In 1940, the Metropolitan Life Insurance Company opened a planned community in the East Bronx, New York. Parkchester was celebrated as a “city within a city,” offering many of the attractions and comforts of suburbia, but without the transportation issues that plagued commuters into New York City. In this bucolic environment within Gotham, the Irish and Italian Catholics, white Protestants and Jews lived together rather harmoniously.
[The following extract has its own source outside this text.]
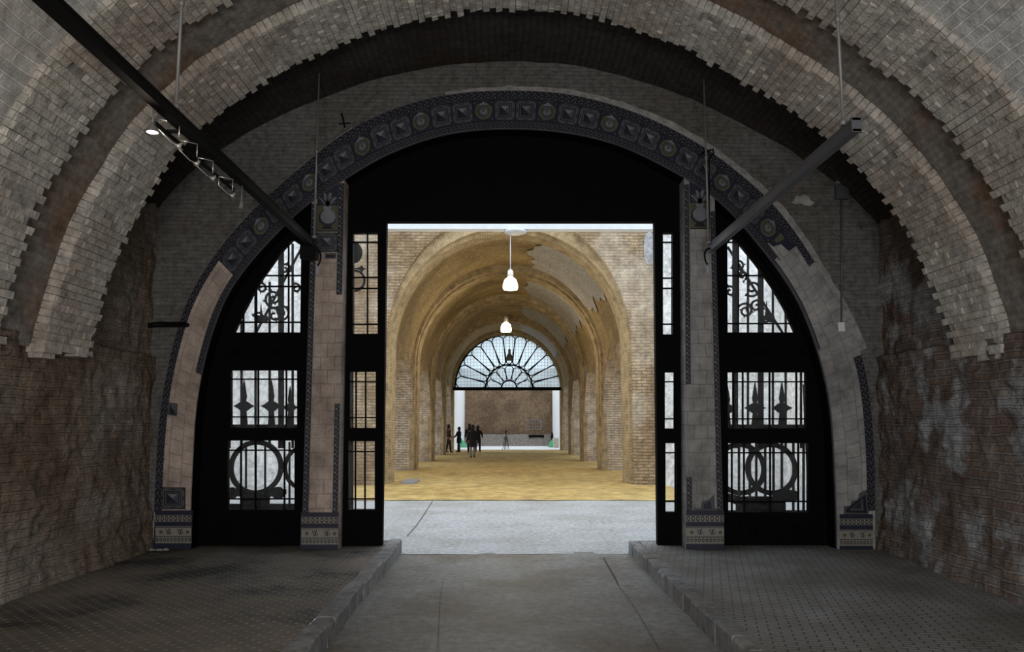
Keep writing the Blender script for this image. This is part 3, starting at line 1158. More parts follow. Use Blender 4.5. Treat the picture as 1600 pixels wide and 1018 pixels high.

In Parkchester, Dr. Jeffrey S. Gurock explains how and why a “get along” spirit prevailed in Parkchester and marked a turning point in ethnic relations in the city. He also documents how Parkchester was originally off-limits to African Americans and Latinos and explains why their eventual integration was made without violence as in other parts of the city.

He will talk more about what he discovered on Nov. 20, 2019, at a lecture sponsored by the Bernard Revel Graduate School of Jewish Studies at the Israel Henry Beren campus. RSVP to reserve a place.

Dr. Jeffrey S. Gurock is Libby M. Klaperman Professor of Jewish History at Yeshiva University. His books include The Jews of Harlem: The Rise, Decline, and Revival of a Jewish Community and the award-winning Jews in Gotham: New York Jews in a Changing City, 1920–2010.